**The task**
Give a verbatim copy of the lines below, minus the pictures.

**Data block**
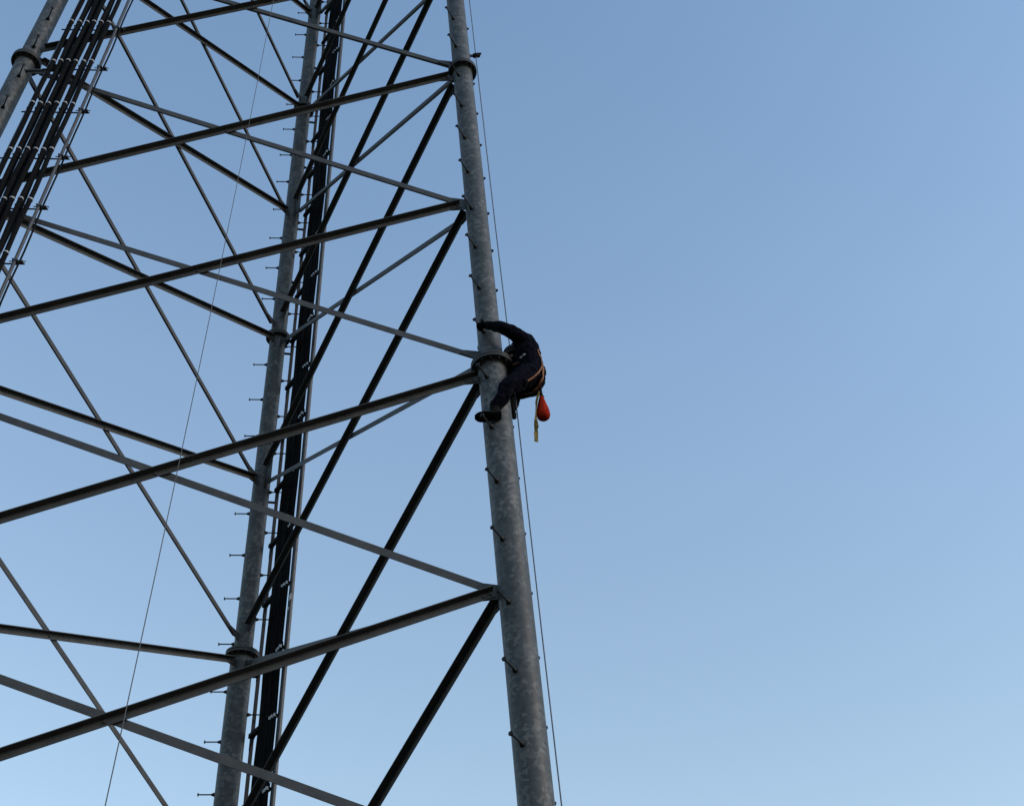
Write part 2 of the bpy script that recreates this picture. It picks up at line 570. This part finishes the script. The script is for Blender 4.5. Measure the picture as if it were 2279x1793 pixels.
rack = empty('cable_rack', cpt(O_C, 1.14, 0.8), 'grey tube rack with clamped cross bars carrying the left cable bundle', 'cable rack')
def child(b, name, mt, parent, smooth=False, angle=None):
    o = b.build(name, mt, parent, smooth, angle)
    o.matrix_parent_inverse = Matrix.Translation(parent.location).inverted()
    return o
for s in (1.143, 0.41):
    b = MB()
    tube(b, [cpt(O_C - (0.0 if s > 1 else 0.07), s, 0.8), cpt(O_C - (0.0 if s > 1 else 0.07), s, ZTOP)], 0.021 if s > 1 else 0.018, 14)
    child(b, 'rack_tube', M_RAIL, rack, True, 50)
for z in CLIP_Z:
    zb = z - 0.135
    b = MB()
    tube(b, [cpt(O_C - 0.045, 0.36, zb), cpt(O_C - 0.045, 1.245, zb)], 0.010, 8)
    for s in fr_s:                                                     # small stud under each cable
        tube(b, [cpt(O_C - 0.05, s - 0.03, zb), cpt(O_C + 0.03, s - 0.03, zb)], 0.008, 6)
    child(b, 'cross_bar', M_DARKSTEEL, rack, True, 50)
    b = MB()
    X, Y, Z = T_AC, N_AC, (leg_pt('c', 20) - leg_pt('c', 10)).normalized()
    box(b, cpt(O_C - 0.020, 1.143, zb), X, Y, Z, 0.062, 0.058, 0.040)
    box(b, cpt(O_C - 0.020, 1.205, zb + 0.006), X, Y, Z, 0.050, 0.046, 0.024)
    tube(b, [cpt(O_C - 0.02, 1.07, zb + 0.015), cpt(O_C - 0.02, 1.26, zb + 0.015)], 0.007, 6)
    hexbolt(b, cpt(O_C + 0.012, 1.125, zb + 0.004), N_AC, 0.013, 0.02)
    hexbolt(b, cpt(O_C + 0.012, 1.168, zb - 0.004), N_AC, 0.013, 0.02)
    child(b, 'clamp', M_RAIL, rack)
for lev in (3, 2, 1, 0, -1):                                           # stand-off arms to the leg
    z = ZL[lev] - 0.34
    b = MB()
    tube(b, [leg_pt('c', z) + Vector((0.05, -0.08, 0)), cpt(O_C - 0.08, 0.62, z - 0.03)], 0.022, 10)
    child(b, 'standoff_arm', M_RAIL, rack, True, 50)

# ------------------------------------------------------------------ cable ladder outside the right rear face
N_AB = FACE_OUT['ab']
T_BA = Vector((-math.cos(math.radians(120)), -math.sin(math.radians(120)), 0))
def lpt(o, s, z):
    return leg_pt('b', z) + T_BA * s + N_AB * o
ladder = empty('cable_ladder', lpt(0.25, 0.0, 2.0), 'dark cable ladder packed with cables beside the rear leg', 'cable ladder')
LO, LS0, LO2, LS1 = 0.25, 0.06, 0.30, 0.86
bdir = (leg_pt('b', 20) - leg_pt('b', 10)).normalized()
for (o, s, mt, nm, wd, dp) in ((LO, LS0, M_DARKSTEEL, 'side_rail', 0.034, 0.045), (LO2, LS1, M_RAIL, 'side_rail', 0.115, 0.03)):
    b = MB()
    c0, c1 = lpt(o, s, 2.0), lpt(o, s, ZTOP)
    t_ = 0.008
    prism(b, [(-wd / 2, -dp / 2), (wd / 2, -dp / 2), (wd / 2, dp / 2), (wd / 2 - t_, dp / 2), (wd / 2 - t_, -dp / 2 + t_), (-wd / 2 + t_, -dp / 2 + t_), (-wd / 2 + t_, dp / 2), (-wd / 2, dp / 2)],
          T_BA, N_AB, (c1 - c0).normalized(), c0, 0, (c1 - c0).length)
    child(b, nm, mt, ladder)
RUNG_Z = [11.2 + 1.04 * k for k in range(-5, 18)]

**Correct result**
Write part 2 of the bpy script that recreates this picture. It picks up at line 570. This part finishes the script. The script is for Blender 4.5. Measure the picture as if it were 2279x1793 pixels.
rack = empty('cable_rack', cpt(O_C, 1.14, 0.8), 'grey tube rack with clamped cross bars carrying the left cable bundle', 'cable rack')
def child(b, name, mt, parent, smooth=False, angle=None):
    o = b.build(name, mt, parent, smooth, angle)
    o.matrix_parent_inverse = Matrix.Translation(parent.location).inverted()
    return o
for s in (1.143, 0.41):
    b = MB()
    tube(b, [cpt(O_C - (0.0 if s > 1 else 0.07), s, 0.8), cpt(O_C - (0.0 if s > 1 else 0.07), s, ZTOP)], 0.021 if s > 1 else 0.018, 14)
    child(b, 'rack_tube', M_RAIL, rack, True, 50)
for z in CLIP_Z:
    zb = z - 0.135
    b = MB()
    tube(b, [cpt(O_C - 0.045, 0.36, zb), cpt(O_C - 0.045, 1.245, zb)], 0.010, 8)
    for s in fr_s:                                                     # small stud under each cable
        tube(b, [cpt(O_C - 0.05, s - 0.03, zb), cpt(O_C + 0.03, s - 0.03, zb)], 0.008, 6)
    child(b, 'cross_bar', M_DARKSTEEL, rack, True, 50)
    b = MB()
    X, Y, Z = T_AC, N_AC, (leg_pt('c', 20) - leg_pt('c', 10)).normalized()
    box(b, cpt(O_C - 0.020, 1.143, zb), X, Y, Z, 0.062, 0.058, 0.040)
    box(b, cpt(O_C - 0.020, 1.205, zb + 0.006), X, Y, Z, 0.050, 0.046, 0.024)
    tube(b, [cpt(O_C - 0.02, 1.07, zb + 0.015), cpt(O_C - 0.02, 1.26, zb + 0.015)], 0.007, 6)
    hexbolt(b, cpt(O_C + 0.012, 1.125, zb + 0.004), N_AC, 0.013, 0.02)
    hexbolt(b, cpt(O_C + 0.012, 1.168, zb - 0.004), N_AC, 0.013, 0.02)
    child(b, 'clamp', M_RAIL, rack)
for lev in (3, 2, 1, 0, -1):                                           # stand-off arms to the leg
    z = ZL[lev] - 0.34
    b = MB()
    tube(b, [leg_pt('c', z) + Vector((0.05, -0.08, 0)), cpt(O_C - 0.08, 0.62, z - 0.03)], 0.022, 10)
    child(b, 'standoff_arm', M_RAIL, rack, True, 50)

# ------------------------------------------------------------------ cable ladder outside the right rear face
N_AB = FACE_OUT['ab']
T_BA = Vector((-math.cos(math.radians(120)), -math.sin(math.radians(120)), 0))
def lpt(o, s, z):
    return leg_pt('b', z) + T_BA * s + N_AB * o
ladder = empty('cable_ladder', lpt(0.25, 0.0, 2.0), 'dark cable ladder packed with cables beside the rear leg', 'cable ladder')
LO, LS0, LO2, LS1 = 0.25, 0.06, 0.30, 0.86
bdir = (leg_pt('b', 20) - leg_pt('b', 10)).normalized()
for (o, s, mt, nm, wd, dp) in ((LO, LS0, M_DARKSTEEL, 'side_rail', 0.034, 0.045), (LO2, LS1, M_RAIL, 'side_rail', 0.115, 0.03)):
    b = MB()
    c0, c1 = lpt(o, s, 2.0), lpt(o, s, ZTOP)
    t_ = 0.008
    prism(b, [(-wd / 2, -dp / 2), (wd / 2, -dp / 2), (wd / 2, dp / 2), (wd / 2 - t_, dp / 2), (wd / 2 - t_, -dp / 2 + t_), (-wd / 2 + t_, -dp / 2 + t_), (-wd / 2 + t_, dp / 2), (-wd / 2, dp / 2)],
          T_BA, N_AB, (c1 - c0).normalized(), c0, 0, (c1 - c0).length)
    child(b, nm, mt, ladder)
RUNG_Z = [11.2 + 1.04 * k for k in range(-5, 18)]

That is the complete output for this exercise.